■ WHAT THE EXERCISE ASKS
Copy, without any alteration, the lines from the one that includes "Recreate this scene" up to and including the one that includes "SUN, SKY, EXPO = 60.0, 0.7, 3.3".

■ INPUT MATERIAL
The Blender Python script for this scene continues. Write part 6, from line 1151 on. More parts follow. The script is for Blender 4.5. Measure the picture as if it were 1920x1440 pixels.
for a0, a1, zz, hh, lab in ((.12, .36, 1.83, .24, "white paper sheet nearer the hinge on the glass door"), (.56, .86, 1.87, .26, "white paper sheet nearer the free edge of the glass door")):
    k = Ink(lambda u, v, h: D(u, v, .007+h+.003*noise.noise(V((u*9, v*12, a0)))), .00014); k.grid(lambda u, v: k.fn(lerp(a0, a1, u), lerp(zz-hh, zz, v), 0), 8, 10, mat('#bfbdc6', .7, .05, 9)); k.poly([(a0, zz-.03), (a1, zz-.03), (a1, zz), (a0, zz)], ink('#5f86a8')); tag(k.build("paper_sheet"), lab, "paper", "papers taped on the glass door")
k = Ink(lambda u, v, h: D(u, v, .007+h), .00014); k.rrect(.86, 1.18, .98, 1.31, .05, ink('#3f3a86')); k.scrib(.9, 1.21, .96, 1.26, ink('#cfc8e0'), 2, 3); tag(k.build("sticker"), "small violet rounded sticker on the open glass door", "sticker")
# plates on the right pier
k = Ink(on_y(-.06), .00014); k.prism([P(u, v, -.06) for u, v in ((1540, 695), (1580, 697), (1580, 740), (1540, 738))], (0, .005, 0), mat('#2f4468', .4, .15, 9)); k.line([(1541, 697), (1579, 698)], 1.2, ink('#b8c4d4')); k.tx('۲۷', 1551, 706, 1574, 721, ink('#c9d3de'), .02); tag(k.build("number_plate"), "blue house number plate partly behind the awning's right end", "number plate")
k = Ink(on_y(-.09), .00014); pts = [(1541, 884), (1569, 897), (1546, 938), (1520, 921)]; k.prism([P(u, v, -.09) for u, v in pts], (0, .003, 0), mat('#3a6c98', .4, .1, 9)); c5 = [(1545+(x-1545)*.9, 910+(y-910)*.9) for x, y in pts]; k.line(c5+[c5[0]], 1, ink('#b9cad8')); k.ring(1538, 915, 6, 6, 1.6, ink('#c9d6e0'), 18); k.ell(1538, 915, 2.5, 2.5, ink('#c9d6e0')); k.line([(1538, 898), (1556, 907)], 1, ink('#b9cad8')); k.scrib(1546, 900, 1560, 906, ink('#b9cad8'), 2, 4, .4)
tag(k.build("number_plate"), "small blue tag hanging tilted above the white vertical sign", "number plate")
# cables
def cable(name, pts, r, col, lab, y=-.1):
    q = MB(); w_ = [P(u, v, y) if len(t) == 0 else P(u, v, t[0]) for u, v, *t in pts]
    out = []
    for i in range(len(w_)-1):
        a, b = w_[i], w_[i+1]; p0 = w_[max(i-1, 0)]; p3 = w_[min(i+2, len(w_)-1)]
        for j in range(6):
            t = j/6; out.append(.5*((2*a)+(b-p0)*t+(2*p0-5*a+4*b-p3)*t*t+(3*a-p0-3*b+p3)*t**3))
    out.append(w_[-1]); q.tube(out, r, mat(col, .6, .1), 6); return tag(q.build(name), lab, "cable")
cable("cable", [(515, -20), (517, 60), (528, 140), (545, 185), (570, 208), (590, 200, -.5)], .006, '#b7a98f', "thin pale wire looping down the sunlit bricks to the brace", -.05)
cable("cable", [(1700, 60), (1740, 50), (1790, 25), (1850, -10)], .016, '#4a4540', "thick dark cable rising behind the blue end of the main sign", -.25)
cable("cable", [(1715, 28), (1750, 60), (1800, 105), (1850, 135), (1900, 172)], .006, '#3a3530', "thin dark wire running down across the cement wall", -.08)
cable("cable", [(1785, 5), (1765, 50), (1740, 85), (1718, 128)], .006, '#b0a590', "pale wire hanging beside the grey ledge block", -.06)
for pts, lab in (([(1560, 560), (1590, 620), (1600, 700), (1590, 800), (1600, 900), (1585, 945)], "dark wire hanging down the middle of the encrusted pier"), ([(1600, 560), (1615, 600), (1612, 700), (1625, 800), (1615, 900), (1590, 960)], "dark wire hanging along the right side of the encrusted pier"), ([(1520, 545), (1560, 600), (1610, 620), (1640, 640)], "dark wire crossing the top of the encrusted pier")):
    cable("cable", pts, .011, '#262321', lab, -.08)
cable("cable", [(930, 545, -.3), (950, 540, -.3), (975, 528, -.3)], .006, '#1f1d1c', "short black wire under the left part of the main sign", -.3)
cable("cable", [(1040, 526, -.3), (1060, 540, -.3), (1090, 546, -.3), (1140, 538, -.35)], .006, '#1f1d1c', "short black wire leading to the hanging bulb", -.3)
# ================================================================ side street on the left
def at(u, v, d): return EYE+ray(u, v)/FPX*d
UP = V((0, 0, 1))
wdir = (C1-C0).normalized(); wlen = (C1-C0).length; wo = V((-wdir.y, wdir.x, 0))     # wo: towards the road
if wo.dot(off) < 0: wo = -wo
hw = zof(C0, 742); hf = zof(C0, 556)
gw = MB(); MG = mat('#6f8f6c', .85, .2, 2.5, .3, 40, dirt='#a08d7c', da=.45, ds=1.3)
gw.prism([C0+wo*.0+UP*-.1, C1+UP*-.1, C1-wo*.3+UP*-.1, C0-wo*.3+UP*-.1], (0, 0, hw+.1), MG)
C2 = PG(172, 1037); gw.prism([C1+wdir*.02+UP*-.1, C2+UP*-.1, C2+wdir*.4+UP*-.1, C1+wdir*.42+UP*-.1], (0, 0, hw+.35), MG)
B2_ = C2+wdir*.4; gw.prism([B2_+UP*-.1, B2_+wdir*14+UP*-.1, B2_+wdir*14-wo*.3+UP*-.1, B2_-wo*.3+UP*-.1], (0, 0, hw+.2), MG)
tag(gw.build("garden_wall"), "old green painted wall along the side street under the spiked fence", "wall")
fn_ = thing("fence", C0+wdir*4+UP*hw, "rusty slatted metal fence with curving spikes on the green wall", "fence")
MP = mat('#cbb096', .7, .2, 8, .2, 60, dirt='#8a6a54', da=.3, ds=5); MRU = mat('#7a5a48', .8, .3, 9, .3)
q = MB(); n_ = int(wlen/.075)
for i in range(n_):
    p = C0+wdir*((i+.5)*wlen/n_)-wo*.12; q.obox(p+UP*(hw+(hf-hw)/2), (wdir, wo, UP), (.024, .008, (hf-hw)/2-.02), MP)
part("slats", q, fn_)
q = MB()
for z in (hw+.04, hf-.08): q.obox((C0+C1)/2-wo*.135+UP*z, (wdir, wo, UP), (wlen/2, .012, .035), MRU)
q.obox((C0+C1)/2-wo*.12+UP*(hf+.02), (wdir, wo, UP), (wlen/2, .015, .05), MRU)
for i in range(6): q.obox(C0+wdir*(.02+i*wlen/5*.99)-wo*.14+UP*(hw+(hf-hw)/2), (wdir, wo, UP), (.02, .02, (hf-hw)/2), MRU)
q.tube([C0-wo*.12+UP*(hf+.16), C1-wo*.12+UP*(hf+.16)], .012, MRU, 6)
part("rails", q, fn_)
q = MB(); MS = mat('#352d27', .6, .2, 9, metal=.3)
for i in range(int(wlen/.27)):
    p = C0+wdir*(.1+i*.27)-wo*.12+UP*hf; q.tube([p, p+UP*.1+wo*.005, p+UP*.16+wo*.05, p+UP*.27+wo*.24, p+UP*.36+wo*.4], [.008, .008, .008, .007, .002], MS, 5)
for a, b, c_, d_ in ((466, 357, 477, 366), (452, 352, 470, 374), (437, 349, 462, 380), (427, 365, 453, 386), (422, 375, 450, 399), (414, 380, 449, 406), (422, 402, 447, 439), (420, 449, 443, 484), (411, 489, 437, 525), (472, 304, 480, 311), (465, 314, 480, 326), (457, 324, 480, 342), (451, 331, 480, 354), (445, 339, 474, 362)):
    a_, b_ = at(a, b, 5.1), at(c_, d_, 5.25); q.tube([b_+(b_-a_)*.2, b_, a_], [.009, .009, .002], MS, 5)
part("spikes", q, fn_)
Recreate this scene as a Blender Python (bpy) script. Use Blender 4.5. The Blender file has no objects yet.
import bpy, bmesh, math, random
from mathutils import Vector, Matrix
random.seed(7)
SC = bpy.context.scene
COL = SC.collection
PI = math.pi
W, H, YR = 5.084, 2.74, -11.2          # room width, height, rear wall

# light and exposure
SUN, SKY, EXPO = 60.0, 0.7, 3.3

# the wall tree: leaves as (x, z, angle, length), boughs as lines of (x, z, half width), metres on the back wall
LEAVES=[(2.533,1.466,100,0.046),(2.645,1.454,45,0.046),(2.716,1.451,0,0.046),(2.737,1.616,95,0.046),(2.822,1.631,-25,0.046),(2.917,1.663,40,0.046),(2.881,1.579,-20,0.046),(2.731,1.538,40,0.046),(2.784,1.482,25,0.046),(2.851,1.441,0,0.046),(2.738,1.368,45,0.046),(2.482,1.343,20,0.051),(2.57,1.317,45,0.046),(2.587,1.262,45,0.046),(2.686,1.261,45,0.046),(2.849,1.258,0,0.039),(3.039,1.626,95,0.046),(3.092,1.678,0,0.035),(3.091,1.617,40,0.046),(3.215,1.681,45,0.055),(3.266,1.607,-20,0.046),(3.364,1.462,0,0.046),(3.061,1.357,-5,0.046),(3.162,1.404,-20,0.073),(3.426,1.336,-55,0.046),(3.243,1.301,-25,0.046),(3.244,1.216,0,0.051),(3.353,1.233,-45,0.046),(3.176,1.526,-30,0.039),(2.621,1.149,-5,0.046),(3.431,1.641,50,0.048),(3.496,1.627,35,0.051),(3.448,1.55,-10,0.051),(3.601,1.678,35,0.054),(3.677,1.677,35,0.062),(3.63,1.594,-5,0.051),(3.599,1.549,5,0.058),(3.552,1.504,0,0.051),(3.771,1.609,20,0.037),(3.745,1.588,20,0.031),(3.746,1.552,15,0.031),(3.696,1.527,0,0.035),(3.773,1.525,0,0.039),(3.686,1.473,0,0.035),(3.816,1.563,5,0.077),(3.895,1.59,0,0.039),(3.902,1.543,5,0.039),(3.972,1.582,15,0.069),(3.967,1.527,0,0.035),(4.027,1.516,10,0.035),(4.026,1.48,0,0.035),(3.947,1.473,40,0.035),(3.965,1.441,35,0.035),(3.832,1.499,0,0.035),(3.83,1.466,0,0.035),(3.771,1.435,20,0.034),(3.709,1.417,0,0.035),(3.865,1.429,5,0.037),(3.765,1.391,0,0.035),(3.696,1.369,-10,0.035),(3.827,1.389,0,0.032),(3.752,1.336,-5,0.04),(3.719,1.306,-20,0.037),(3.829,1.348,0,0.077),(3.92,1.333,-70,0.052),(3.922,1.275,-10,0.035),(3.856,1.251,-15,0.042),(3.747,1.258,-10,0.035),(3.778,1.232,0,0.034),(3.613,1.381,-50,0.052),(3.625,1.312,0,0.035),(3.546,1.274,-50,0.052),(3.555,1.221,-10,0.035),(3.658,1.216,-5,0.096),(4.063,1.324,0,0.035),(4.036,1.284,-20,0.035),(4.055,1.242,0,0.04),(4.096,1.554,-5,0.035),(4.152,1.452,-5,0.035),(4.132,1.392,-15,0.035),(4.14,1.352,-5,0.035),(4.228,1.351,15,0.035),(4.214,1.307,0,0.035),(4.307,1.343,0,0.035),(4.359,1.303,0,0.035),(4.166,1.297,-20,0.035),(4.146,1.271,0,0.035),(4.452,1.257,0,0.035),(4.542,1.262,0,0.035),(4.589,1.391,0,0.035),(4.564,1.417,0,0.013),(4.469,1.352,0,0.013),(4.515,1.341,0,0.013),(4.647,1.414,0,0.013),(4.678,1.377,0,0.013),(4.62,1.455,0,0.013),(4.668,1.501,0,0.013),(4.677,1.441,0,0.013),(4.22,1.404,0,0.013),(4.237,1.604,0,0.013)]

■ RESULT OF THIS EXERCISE
Recreate this scene as a Blender Python (bpy) script. Use Blender 4.5. The Blender file has no objects yet.
import bpy, bmesh, math, random
from mathutils import Vector, Matrix
random.seed(7)
SC = bpy.context.scene
COL = SC.collection
PI = math.pi
W, H, YR = 5.084, 2.74, -11.2          # room width, height, rear wall

# light and exposure
SUN, SKY, EXPO = 60.0, 0.7, 3.3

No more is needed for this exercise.